Ermittlungen wegen Landfriedensbruch
Burschenschaft-Villa mit 20 Meter langer Holzwand verbarrikadiert
15.12.2024 – 19:22 UhrLesedauer: 2 Min.
Eine Gruppe dunkelgekleideter Personen verbarrikadiert den Eingang einer Burschenschaft in Hannover. Die Polizei muss mit schwerem Gerät anrücken.
Unbekannte haben den Eingang der Villa einer Burschenschaft in Hannover mit einer etwa drei Meter hohen Bretterwand verbarrikadiert und die Fassade mit Farbe beworfen. Nach der Aktion am Samstag ermittelt der für politische Taten zuständige Staatsschutz wegen Landfriedensbruchs und Nötigung.

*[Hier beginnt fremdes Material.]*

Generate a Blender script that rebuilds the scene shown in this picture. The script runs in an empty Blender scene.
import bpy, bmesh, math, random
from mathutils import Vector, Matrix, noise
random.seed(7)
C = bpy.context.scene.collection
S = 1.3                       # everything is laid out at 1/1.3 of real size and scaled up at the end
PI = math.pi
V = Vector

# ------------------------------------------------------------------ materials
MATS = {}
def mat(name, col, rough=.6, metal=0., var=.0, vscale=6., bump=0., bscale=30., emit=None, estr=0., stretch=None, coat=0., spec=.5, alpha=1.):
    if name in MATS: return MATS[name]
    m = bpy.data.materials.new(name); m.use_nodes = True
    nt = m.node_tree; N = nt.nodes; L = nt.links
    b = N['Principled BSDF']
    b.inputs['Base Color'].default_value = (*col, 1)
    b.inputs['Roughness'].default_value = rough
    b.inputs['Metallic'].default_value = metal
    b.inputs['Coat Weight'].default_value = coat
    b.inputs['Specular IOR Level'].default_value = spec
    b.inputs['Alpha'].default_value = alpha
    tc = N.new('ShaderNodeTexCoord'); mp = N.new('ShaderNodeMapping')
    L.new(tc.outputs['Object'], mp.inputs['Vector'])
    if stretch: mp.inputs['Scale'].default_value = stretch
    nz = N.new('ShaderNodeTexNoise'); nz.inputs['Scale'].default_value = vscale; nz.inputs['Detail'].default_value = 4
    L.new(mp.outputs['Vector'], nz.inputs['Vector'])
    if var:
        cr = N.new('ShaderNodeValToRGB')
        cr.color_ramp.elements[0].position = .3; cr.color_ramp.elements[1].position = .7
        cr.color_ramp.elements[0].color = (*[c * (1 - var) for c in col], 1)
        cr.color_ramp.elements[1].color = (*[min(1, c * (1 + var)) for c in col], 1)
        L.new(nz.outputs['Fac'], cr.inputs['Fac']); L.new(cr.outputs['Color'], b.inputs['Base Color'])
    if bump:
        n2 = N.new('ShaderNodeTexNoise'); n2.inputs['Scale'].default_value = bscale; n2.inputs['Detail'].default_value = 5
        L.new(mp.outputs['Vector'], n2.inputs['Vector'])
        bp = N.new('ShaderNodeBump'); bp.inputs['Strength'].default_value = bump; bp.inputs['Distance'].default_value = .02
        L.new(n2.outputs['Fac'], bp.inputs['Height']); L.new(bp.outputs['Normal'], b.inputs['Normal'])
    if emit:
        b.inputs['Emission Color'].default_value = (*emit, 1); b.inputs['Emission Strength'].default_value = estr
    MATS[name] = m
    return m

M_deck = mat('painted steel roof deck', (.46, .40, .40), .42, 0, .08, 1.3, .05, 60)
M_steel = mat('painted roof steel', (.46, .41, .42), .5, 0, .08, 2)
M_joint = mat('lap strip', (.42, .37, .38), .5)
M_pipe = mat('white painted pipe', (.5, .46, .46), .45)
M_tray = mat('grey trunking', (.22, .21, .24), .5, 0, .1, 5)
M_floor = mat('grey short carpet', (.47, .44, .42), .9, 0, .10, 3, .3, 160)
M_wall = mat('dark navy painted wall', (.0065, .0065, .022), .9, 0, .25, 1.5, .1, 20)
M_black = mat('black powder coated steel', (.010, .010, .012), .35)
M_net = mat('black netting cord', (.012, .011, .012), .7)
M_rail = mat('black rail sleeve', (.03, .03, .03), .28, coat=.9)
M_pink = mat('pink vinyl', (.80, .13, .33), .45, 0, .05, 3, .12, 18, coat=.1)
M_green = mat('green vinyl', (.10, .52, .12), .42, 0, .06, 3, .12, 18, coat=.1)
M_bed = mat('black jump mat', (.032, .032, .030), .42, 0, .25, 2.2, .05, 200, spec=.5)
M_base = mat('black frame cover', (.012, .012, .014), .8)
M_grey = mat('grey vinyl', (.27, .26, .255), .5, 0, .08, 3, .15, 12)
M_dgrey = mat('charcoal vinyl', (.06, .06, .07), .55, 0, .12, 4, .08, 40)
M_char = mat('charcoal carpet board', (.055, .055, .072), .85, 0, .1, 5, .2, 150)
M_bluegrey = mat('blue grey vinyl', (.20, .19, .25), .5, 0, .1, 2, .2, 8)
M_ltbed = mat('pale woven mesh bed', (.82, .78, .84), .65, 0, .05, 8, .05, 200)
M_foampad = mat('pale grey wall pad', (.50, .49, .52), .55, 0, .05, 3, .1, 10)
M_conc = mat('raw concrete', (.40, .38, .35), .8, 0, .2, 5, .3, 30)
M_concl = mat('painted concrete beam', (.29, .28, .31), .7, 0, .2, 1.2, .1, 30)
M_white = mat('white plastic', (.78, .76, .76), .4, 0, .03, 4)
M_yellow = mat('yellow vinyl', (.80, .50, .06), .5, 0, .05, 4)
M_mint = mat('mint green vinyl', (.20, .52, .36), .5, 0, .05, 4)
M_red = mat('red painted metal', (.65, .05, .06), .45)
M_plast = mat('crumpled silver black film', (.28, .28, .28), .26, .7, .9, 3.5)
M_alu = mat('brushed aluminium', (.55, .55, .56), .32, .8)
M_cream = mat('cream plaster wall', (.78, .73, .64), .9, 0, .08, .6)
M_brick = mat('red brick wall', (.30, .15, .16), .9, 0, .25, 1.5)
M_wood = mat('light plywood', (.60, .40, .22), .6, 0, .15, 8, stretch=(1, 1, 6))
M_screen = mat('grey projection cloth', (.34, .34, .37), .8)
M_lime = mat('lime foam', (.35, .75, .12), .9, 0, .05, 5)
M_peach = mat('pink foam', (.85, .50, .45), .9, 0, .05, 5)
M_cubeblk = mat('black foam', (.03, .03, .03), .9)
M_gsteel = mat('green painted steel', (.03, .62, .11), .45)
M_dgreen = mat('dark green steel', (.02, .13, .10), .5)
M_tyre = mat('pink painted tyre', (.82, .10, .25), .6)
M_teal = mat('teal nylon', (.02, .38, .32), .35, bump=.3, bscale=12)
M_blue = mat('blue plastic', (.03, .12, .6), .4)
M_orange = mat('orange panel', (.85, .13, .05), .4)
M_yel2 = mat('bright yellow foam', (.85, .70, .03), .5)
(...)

Die etwa 20 Meter lange Holzwand sei von den teilweise maskierten, schwarz gekleideten Personen mit politischen Schriftzügen versehen worden, teilten die Beamten mit. Auf in der „Hannoverschen Allgemeinen Zeitung“ (HAZ) veröffentlichten Fotos ist auf dem Zaun die Parole „Nazizentren dichtmachen“ zu sehen. Verletzt wurde bei der Aktion niemand.
Die Villa ist Sitz der Hannoverschen Burschenschaft Ghibellinia-Leipzig, einer schlagenden Studentenverbindung, die nach eigenen Angaben seit 1868 aktiv ist. Sie pflegt die Tradition der sogenannten Mensur, also Fechtkämpfe, bei denen als typische Verletzung ein sogenannter Schmiss im Gesicht davongetragen werden kann.
„Unser Haus als ‚Nazizentrum‘ zu bezeichnen, ist eine Verleumdung, die jeglicher Grundlage entbehrt“, sagte der Vorsitzende der Burschenschaft, Thomas Gillmann, auf Anfrage der Deutschen Presse-Agentur. „Unsere Burschenschaft steht in einer absolut demokratischen Tradition, für Meinungsfreiheit und politische Vielfalt. Wir lehnen jede Art von Radikalismus kategorisch ab.“
Laut Definition der Bundeszentrale für politische Bildung sind Burschenschaften national-konservative Studentenverbindungen, fast alle nehmen nur Männer auf. Das Magazin „Report Mainz“ berichtete im Frühjahr, dass es Bezüge zu zahlreichen AfD-Abgeordneten gebe. Laut einem Bericht der Mitgliederzeitschrift des Bundesverbandes „Burschenschaftliche Blätter“ hielt im November 2023 ein AfD-Abgeordneter aus Rheinland-Pfalz in dem Haus der Ghibellinia-Leipzig in Hannover einen Vortrag mit dem Titel „Schicksalsfrage Einwanderung – warum Remigration nötig und machbar ist“.
Anwohner hatten die Einsatzkräfte am Samstag gegen 13.30 Uhr alarmiert und von einer Gruppe dunkelgekleideter Störer in zweistelliger Höhe gesprochen. Wie eine Polizeisprecherin sagte, wurden auch Nebeltöpfe gezündet, daher sei ein Ordnungswidrigkeitsverfahren wegen Verstoßes gegen das Sprengstoffgesetz eingeleitet. „Es wurden sofort intensive Fahndungsmaßnahmen eingeleitet“, sagte die Sprecherin. Mehrere Gruppen seien kontrolliert worden.
Laut Polizei waren während der Errichtung des Bretterzauns Menschen in dem Verbindungshaus. „Wir danken den Polizeikräften für die schnelle Beseitigung der Gefährdung“, sagte der Vorsitzende der Hannoverschen Burschenschaft Ghibellinia-Leipzig. In verschiedensten Universitätsstädten sei es bereits zu Angriffen auf Verbindungshäuser gekommen. „Unser Haus ist leider regelmäßig Ziel von Vandalismus, Farbanschlägen und Einbruchsversuchen“, sagte Gillmann.
„Vor allem in Göttingen, aber auch in anderen niedersächsischen Universitätsstädten, sind immer wieder Übergriffe auf Verbindungsstudenten und deren Einrichtungen zu verzeichnen, mit zunehmender Tendenz“, heißt es zu dem Thema im niedersächsischen Verfassungsschutzbericht für 2023. Sie seien im Fokus der linksextremistischen Szene.
Die Bretterwand war laut der Polizeisprecherin stabil befestigt, sodass Polizisten der Zentralen Polizeidirektion Hannover ausrücken und die Barrikade mit Gerätschaften abreißen mussten. Die Ermittler suchen weitere Zeugen.